Esos crímenes, ¿ han impedido acaso el avance regular de las tropas de Franco? Muy al contrario, ¿quién no ve el evidente paralelismo entre la realización de dichos crímenes y los éxitos repetidos del enemigo, instalado hoy en la misma Cataluña, lo cual hubiera sido considerado por cualquiera, en los primeros meses de la revolución, como una hipótesis absurda? Por cierto que ha habido traiciones, pero no donde los estalinistas pretenden hallarlas sino entre sus propios aliados y sus propias tropas: unos generales republica-nos se han pasado al bando franquista, unos ministros estalinistas huyeron ante el enemigo en los momentos más críticos, etc. La Quinta Columna no es un mito, pero los traidores y espías que la componen siguen libres y pueden actuar impunemente: la policía republicana no los descubre nunca —cuando no los encubre— y la policía estalinista no busca más que a los revolucionarios.

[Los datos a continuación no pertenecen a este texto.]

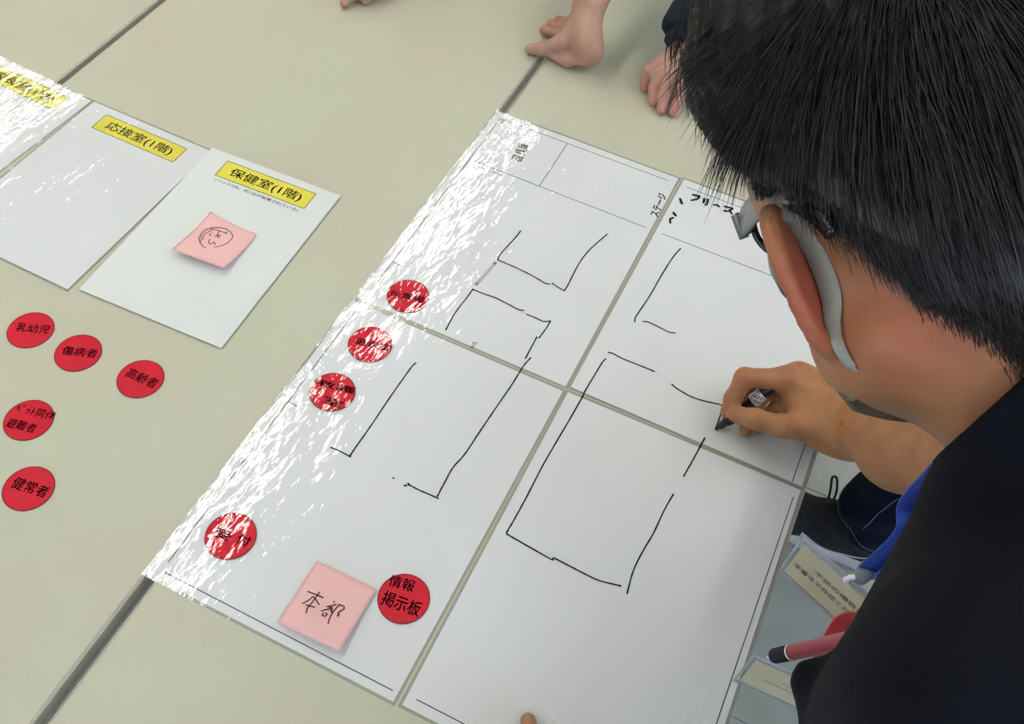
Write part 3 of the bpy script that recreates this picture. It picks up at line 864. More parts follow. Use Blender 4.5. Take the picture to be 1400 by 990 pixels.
# neck, shoulders, chest
C7 = dp(1500, 575, .420)
B.cap(dp(1335, 385, .445), C7, .054, .057, .03)
B.cap(H(0, .000, -.045), dp(1490, 575, .475), .036, .044, .03)
for s_ in (-1, 1):   # sternomastoid ridge
    B.cap(H(.056*s_, -.022, -.035), dp(1410, 575 - 20*s_, .45), .011, .011, .018)
SL = dp(1385, 1000, .385); SRt = V3(.70, -.60, 1.215)
chest = V3(.80, -.755, 1.10); pelv = V3(1.02, -.64, .93)
TRP = dp(1560, 660, .42)
B.cap(TRP, SL, .050, .050, .03); B.cap(C7+V3(.045, 0, -.035), SRt, .050, .050, .02)
B.cap(dp(1640, 740, .49), chest, .055, .125, .02); B.cap(chest, pelv, .12, .12, .04)
# right arm
wr = right_hand(B)
ER = dp(1338, 630, .870)
B.chain([wp(1136, 566, .052), wp(1165, 566, .054), wr*.45+ER*.55, ER], [.0205, .0225, .036, .043], .03)
B.chain([wp(1132, 588, .050), wp(1160, 592, .050), wr*.45+ER*.55+V3(-.004, -.012, 0), ER], [.0200, .0220, .035, .043], .03)
B.chain([ER, ER*.5+SRt*.5, SRt], [.043, .046, .052], .02)
# left arm, hand resting on the table just below the frame
EL = dp(1090, 1230, .66); WL = V3(.475, -.945, TZ+.050)
B.chain([SL, SL*.5+EL*.5, EL], [.050, .043, .038], .02)
B.chain([EL, EL*.6+WL*.4, WL], [.038, .036, .024], .02)
lt = wp(722, 985.5, .008)
KL = [V3(.438, -.872, TZ+.038), V3(.456, -.862, TZ+.040), V3(.474, -.868, TZ+.038), V3(.490, -.880, TZ+.032)]
TL = [V3(lt[0]-.014, lt[1]-.034, TZ+.008), lt, V3(lt[0]+.030, lt[1]-.006, TZ+.008), V3(lt[0]+.056, lt[1]-.026, TZ+.007)]
for a, b in zip(KL, TL):
    m_ = a*.5+b*.5+V3(0, 0, .012)
    B.cap(a, WL, .014, .021, .014); B.chain([a, m_, b], [.0115, .0095, .0078], .006)
B.chain([V3(.445, -.930, TZ+.040), V3(.405, -.905, TZ+.020), V3(.385, -.880, TZ+.011)], [.016, .011, .009], .008)
body, BV = sdf_obj('body', B, .0022, MT['skin'], man, 1)
# colour attributes of the skin
q = (BV-O)@HR.T
red = np.zeros(len(BV)); stub = np.zeros(len(BV))
de = np.linalg.norm((BV-earL[0]), axis=1); red = np.maximum(red, np.clip(1.6-de/.030, 0, 1)*np.clip((((BV-earL[0])@earL[1])+.016)/.008, 0, 1)*np.clip((.014-np.abs((BV-earL[0])@np.cross(earL[1], earL[2])))/.006, 0, 1)*.9)
red = np.maximum(red, .55*np.exp(-((np.linalg.norm(BV-H(.05, -.035, -.035), axis=1))/.035)**2))
for kx in (wp(1078, 514, .075), wp(1092, 508, .07), wp(1018, 512, .08), wp(998, 560, .04)):
    red = np.maximum(red, .45*np.exp(-((np.linalg.norm(BV-kx, axis=1))/.012)**2))
jaw = np.clip((q[:, 1]-.004)/.012, 0, 1)*np.clip((.02-q[:, 2])/.02, 0, 1)*np.clip((q[:, 2]+.115)/.02, 0, 1)*(np.linalg.norm(q, axis=1) < .16)
stub = np.maximum(stub, jaw*.50)
def hairline(l, f):
    """height (head u) above which hair grows"""
    f = np.asarray(f); l = np.abs(np.asarray(l))
    back = -.070+.024*(l/.07)**2
    side = .012+.026*np.clip((f+.022)/.035, 0, 1)
    t = np.clip((f+.058)/.045, 0, 1)
    h = back*(1-t)+side*t
    t2 = np.clip((f-.035)/.035, 0, 1)
    return h*(1-t2)+.088*t2
hl = hairline(q[:, 0], q[:, 1])
near = (np.linalg.norm(q-V3(0, 0, .04), axis=1) < .15)
stub = np.maximum(stub, np.clip((q[:, 2]-hl+.004)/.020, 0, 1)*near*1.3*np.clip((de-.036)/.006, 0, 1))
set_attr(body, 'red', red); set_attr(body, 'stub', np.clip(stub, 0, 1))

# ---- hair: a dense mass and tens of thousands of strands
rs = np.random.RandomState(7)
def scalp(th, ph):
    """point on the cranium for direction angles"""
    d = np.stack([np.cos(ph)*np.sin(th), -np.cos(ph)*np.cos(th), np.sin(ph)], 1)
    return d
def cran(d, infl=0.0):
    c = V3(0, -.010, .052); r = V3(.077, .097, .088)+infl
    return c+d*r
HS = SDF()
HS.ell(H(0, -.008, .066), (.081, .100, .090), HR, .02)
HS.ell(H(0, .010, .097), (.083, .096, .075), HR, .02)
HS.ell(H(.034, .050, .094), (.040, .050, .034), HR, .02)
HS.ell(H(-.034, .050, .094), (.040, .050, .034), HR, .02)
def cutnape(P):
    q = (P-O)@HR.T
    return (hairline(q[:, 0], q[:, 1])+.012)-q[:, 2]
HS.fn(cutnape, (-9, -9, -9), (9, 9, 9), .016, 'i')
def hair_disp(V):
    q = (V-O)@HR.T
    a = np.arctan2(q[:, 0], -q[:, 1]); e = np.clip((q[:, 2]-.02)/.06, 0, 1)
    w = (np.sin(a*31+6*np.sin(q[:, 2]*45))+.7*np.sin(a*53+2+5*np.sin(q[:, 2]*61)))*.0016*e
    n = q-V3(0, 0, .06); n /= np.linalg.norm(n, axis=1)[:, None]
    return O+(q+n*w[:, None])@HR
hair, _ = sdf_obj('hair', HS, .0035, MT['hairm'], man, 1, hair_disp)
NS = 34000
u_ = rs.rand(NS*2); th = (rs.rand(NS*2)*2-1)*math.pi; sp = rs.rand(NS*2)*1.95-.95
ph = np.arcsin(np.clip(sp, -1, 1)); d = scalp(th, ph); R0 = cran(d)
hl = hairline(R0[:, 0], R0[:, 1])
edge = R0[:, 2]-hl
ok = edge > -.006+rs.rand(NS*2)*.010
ok &= ~((R0[:, 0] > .06) & (np.abs(R0[:, 1]+.004) < .022) & (R0[:, 2] < .036))
R0 = R0[ok][:NS]; d = d[ok][:NS]; edge = edge[ok][:NS]; n = len(R0)
nrm = d/V3(.077, .097, .088); nrm /= np.linalg.norm(nrm, axis=1)[:, None]
whorl = V3(.012, -.070, .125)
rad_ = R0-whorl; rad_ -= nrm*(rad_*nrm).sum(1)[:, None]; rad_ /= np.linalg.norm(rad_, axis=1)[:, None]+1e-9
down = V3(0, .0, -1)-nrm*(nrm@V3(0, .0, -1))[:, None]
down /= np.linalg.norm(down, axis=1)[:, None]+1e-9
top = np.clip((R0[:, 2]-.055)/.05, 0, 1)[:, None]
comb = rad_*top+down*(1-top)*1.0+rad_*.3
# clumping noise: direction offsets shared by neighbours
cell = np.floor((R0+.3)/.009).astype(int); hk = (cell[:, 0]*73856093 ^ cell[:, 1]*19349663 ^ cell[:, 2]*83492791) % 9973
tab = rs.randn(9973, 3); tl = rs.rand(9973)
comb = comb+tab[hk]*.16*(.3+top)+rs.randn(n, 3)*.10
comb /= np.linalg.norm(comb, axis=1)[:, None]
el = np.clip(edge/.10, 0, 1)
leng = .009+.042*np.clip((edge-.020)/.080, 0, 1)**1.3
leng = leng*(.7+.5*tl[hk])*(.8+.4*rs.rand(n))
side = (np.abs(R0[:, 0]) > .05) & (R0[:, 2] < .05)
leng = np.where(side, np.minimum(leng, .012), leng); leng = np.where(side & (R0[:, 2] < .036), .006, leng)
leng = np.where((R0[:, 1] > -.03) & (np.abs(R0[:, 0]) > .035), np.minimum(leng, np.maximum(.006, (R0[:, 2]-.050)*1.05)), leng)
lift = np.clip(.30-.1*top[:, 0], .1, 1)+rs.randn(n)*.08
lift = np.where(leng < .02, .33+rs.rand(n)*.15, lift)
K = 6; pts = np.zeros((n, K, 3)); cur = R0-nrm*.001; pts[:, 0] = cur
out0 = nrm*(.55+.3*rs.rand(n))[:, None]*1.0
for k in range(1, K):
    t = k/(K-1)
    dirv = comb*(.35+1.0*t)+nrm*(lift*(1.5-1.45*t))[:, None]+V3(0, .06, -.22)*t*(leng/.05)[:, None]
    dirv /= np.linalg.norm(dirv, axis=1)[:, None]
    cur = cur+dirv*(leng/(K-1))[:, None]
    # keep outside the hair mass so locks lie on it
    c0 = V3(0, -.008, .066); r0 = V3(.083, .100, .090)*.99
    qn = np.linalg.norm((cur-c0)/r0, axis=1)
    cur = np.where((qn < 1)[:, None] & (leng > .02)[:, None] & (k > 1), c0+(cur-c0)/np.maximum(qn, .5)[:, None], cur)
    pts[:, k] = cur
# overhanging fringe locks at the temples and forehead, drooping past the face
def tubes(P, rad):
    n, K, _ = P.shape
    T = np.zeros_like(P); T[:, 1:-1] = P[:, 2:]-P[:, :-2]; T[:, 0] = P[:, 1]-P[:, 0]; T[:, -1] = P[:, -1]-P[:, -2]
    T /= np.linalg.norm(T, axis=2)[..., None]+1e-9
    A = np.cross(T, V3(.31, .52, .79)); A /= np.linalg.norm(A, axis=2)[..., None]+1e-9
    Bn = np.cross(T, A); V = np.zeros((n, K, 3, 3))
    for j in range(3):
        a = 2*math.pi*j/3
        V[:, :, j] = P+(A*math.cos(a)+Bn*math.sin(a))*rad[:, :, None]
    base = (np.arange(n)*K*3)[:, None, None]+(np.arange(K-1)*3)[None, :, None]
    j = np.arange(3)[None, None]; j2 = (np.arange(3)+1)[None, None] % 3
    Fq = np.stack([base+j, base+j2, base+3+j2, base+3+j], -1).reshape(-1, 4)
    return V.reshape(-1, 3), Fq
prof = np.array([1, 1, .95, .85, .6, .15])
fr_n = 2600
fl_ = rs.rand(fr_n)*.09+.008; side_s = np.where(rs.rand(fr_n) < .75, 1, -1)
fz = .088+rs.rand(fr_n)*.056
a_ = rs.rand(fr_n)
root = np.stack([side_s*(.040+.022*rs.rand(fr_n)), -.01+.10*a_, fz], 1)
ck = (a_*17).astype(int)*7+(fz*90).astype(int); tb2 = rs.randn(400, 3)
leng2 = np.minimum(.012+.022*rs.rand(fr_n), (fz-.062)*.8)
d0 = np.stack([side_s*(.45+.2*rs.rand(fr_n)), .25+.5*a_, .10+0*a_], 1)+tb2[ck % 400]*.22+rs.randn(fr_n, 3)*.12
P2 = np.zeros((fr_n, K, 3)); P2[:, 0] = root; cur = root.copy()
for k in range(1, K):
    t = k/(K-1)
    dv = d0*(1-.75*t)+V3(0, .15, -1.25)*t; dv /= np.linalg.norm(dv, axis=1)[:, None]
    cur = cur+dv*(leng2/(K-1))[:, None]; P2[:, k] = cur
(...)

Stalin vendió armas a la España republicana, pero trajo también la desmoralización entre los obreros y campesinos del país. Muchos de ellos le estuvieron agradecidos, al principio, a la Unión Soviética por el apoyo que les prestaba, pero no podían entender que la entrega de armas conllevara como condición primera el abandono de la revolución socialista que, de hecho, ya se había llevado a cabo. La desmoralización y la pasividad se han extendido al proletariado de todos los demás países. Así es como la Federación de Ferroviarios, dirigida por estalinistas, se limita a mirar pasar los trenes de municiones que sus afiliados le llevan a Franco, satisfecha, al parecer, de poder notar irónicamente: « ¡ Qué cosa más bella es la no-intervención! ». La burguesía, incluso la democrática, no se sale de su papel cuando interviene en contra de una revolución socialista. Fue lo que hizo contra la Rusia soviética, contra la Hungría soviética, contra la revolución alemana. No hay nada sorprendente en ello. Pero cuando los representantes de las grandes organizaciones obreras se contentan con unas platónicas protestas contra la no intervención sin llamar a los obreros a la acción directa o cuando le piden al Gobierno que se preocupe por el « interés francés », se ve muy a las claras quien ayuda a Franco de veras. Esa actitud, verdaderamente traicionera, es el fruto venenoso de la política estalinista, una política derrotista, a la que se añade, hoy día, el asesinato de militantes fieles a sus ideales revolucionarios. Las páginas que siguen aportan nuevas pruebas de ello. Quien quiera contribuir a la victoria del antifascismo no debe callarse la boca.
París, 1938
[*] Vladimir Aleksandrovitch Antonov-Ovseenko (1883-1939). Socialista menchevique antes de la revolución de 1917. Participó en la toma del Palacio de Invierno durante el levantamiento bolchevique de Octubre y en los primeros pasos del Ejército Rojo. Durante los años veinte suscribió la Declaración de los 46 y formó parte de la Oposición de Izquierdas hasta 1928. Después de la misión en España fue llamado por Stalin de regreso a la URSS en 1937 y ejecutado en una purga en 1939.